Womöglich auch vor diesem Hintergrund regelte 1933 ein Landesgesetz, dass Boten ebenso wie Spediteure Haftungen zu tragen hatten. Auch für die Löhne gab es „seit Jahren“ schon Vorschriften. Um welches Landesgesetz es sich hier genau handelte, ist mir jedoch nicht ganz klar. Dem Geschäft des Botenwesens tat dies freilich keinen Abbruch. 130 verschiedene Boten durchfuhren 1935 Tirol, „die teilweise die Talortschaften untereinander verbinden, teils die Verbindung mit der Hauptstadt herstellen“. Die Wägen aus dem Oberinntal und Außerfern brachten im Herbst Heu, Kartoffel und Kraut, jene aus dem Unterinntal Äpfel und Nüsse. Und zurück lieferten sie Mehl, Kaffee, Zucker und Stoffe für die Landgeschäfte. Deshalb konnte man in der Botenzentrale am Innrain „nicht nur das Mannsvolk tüchtig an der Arbeit sehen, man kann dort auch ein Kolleg über den Warenverkehr innerhalb Tirols bis in alle Einzelheiten mitmachen“, resümierten deshalb die Innsbrucker Nachrichten am 4. Dezember 1935.

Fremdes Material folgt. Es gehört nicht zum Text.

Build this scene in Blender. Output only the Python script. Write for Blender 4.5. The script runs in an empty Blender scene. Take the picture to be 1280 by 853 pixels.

(Stadtarchiv/Stadtmuseum Innsbruck, Ph-24624)

Dieser Beitrag hat einen Kommentar
  1. Wilde Konkurrenz:
    So ein Wildwuchs waren die gar nicht, denn die Straße war von den Zwanzigerjahren an unverhältnismäßig gemeindlich und staatlich gefördert, wie die vielen in dieser Zeit entstandenen und nach dem 2.Wk weitergeführten Straßenprojekte zeigten.
    Zwischen 1920 und 1930 gab es in der ÖIAZ in fast jeder Ausgabe eine mehrseitige Beilage über gute Beispiele zur Staubfreimachung und Schaffung ebener Stadtfahrbahnen. Wenn man sich vergewärtigt, was da für ein Etnwicklungsaufwand dahintersteckte, zeigt das, dass damals die Konkurrenzverhältnisse Auto zu Schiene gehörig verschoben wurden, wohl in erster Linie mit Geld von Menschen, die sich damals kein Auto leisten konnten.